Lambsdorff: Frankreichs Präsident Macron hat verstanden, dass die EU eine gemeinsame europäische Verteidigungs- und Außenpolitik braucht. Leider werden seine Ideen von der Bundesregierung ignoriert. Für mich ist klar, dass die EU mehr in ihre Sicherheit investieren muss – nicht als Konkurrenz zur Nato, sondern als ihre tragende europäische Säule. Wir würden uns als Europäer tatsächlich etwas vormachen, wenn wir glaubten, wir könnten die USA ersetzen – es sei denn, wir wollen das Drei- oder Vierfache für unser Militär ausgeben.
Frage: Kritiker monieren, die MSC sei ein Netzwerk für Rüstungslobbyisten und Autokraten, denen dort eine Bühne geboten werde ...
Lambsdorff: Nein, das stimmt nicht. Diplomatie erfordert es, mit allen zu sprechen, vor allem mit denjenigen, mit deren Verhalten wir eben nicht einverstanden sind. Und dass die Bundeswehr ohne eine funktionierende Verteidigungsindustrie nicht funktionieren kann, ist auch klar. Die Diffamierung dieser Branche mache ich daher nicht mit.
Frage: Malt die Sicherheitskonferenz die weltpolitische Sicherheitslage nicht immer besonders schwarz, um Rüstung zu rechtfertigen?
Lambsdorff: Der Eindruck trügt definitiv, und das sage ich als jemand, der seit vielen Jahren zur Konferenz fährt. Klar stehen da die Krisenherde und Gefahren für die Sicherheitslage im Vordergrund – aber sollen wir über Holland reden oder Portugal? Es sind Themen wie Afrika, Klima und Sicherheit oder neue Entwicklungen im Cyberraum, über die wir auf einer solchen Konferenz reden müssen, so wie über Wege zu mehr und besserer Rüstungskontrolle. Das alles geschieht auch, deshalb geht die Kritik an der MSC fehl.
Frage: Wer ist das größte sicherheitspolitische Risiko: China, Russland, gar die USA?

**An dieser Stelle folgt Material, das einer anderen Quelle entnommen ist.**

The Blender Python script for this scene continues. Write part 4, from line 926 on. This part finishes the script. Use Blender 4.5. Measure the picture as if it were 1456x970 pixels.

Lambsdorff: Die USA gehören nicht in diese Aufzählung, bei aller Irritation über Trump. China und Russland sind Länder, in denen es keine freien Wahlen, keine unabhängigen Gerichte und keine kritische Presse gibt. Das gibt es alles in den USA, deswegen ist es auch falsch, wegen Kritik an Trump die deutsch-amerikanischen Beziehungen insgesamt infrage zu stellen. Außenpolitisch sehen wir außerdem, dass Russland auf der Krim und China im Südchinesischen Meer schwere Konflikte mit den Nachbarn haben.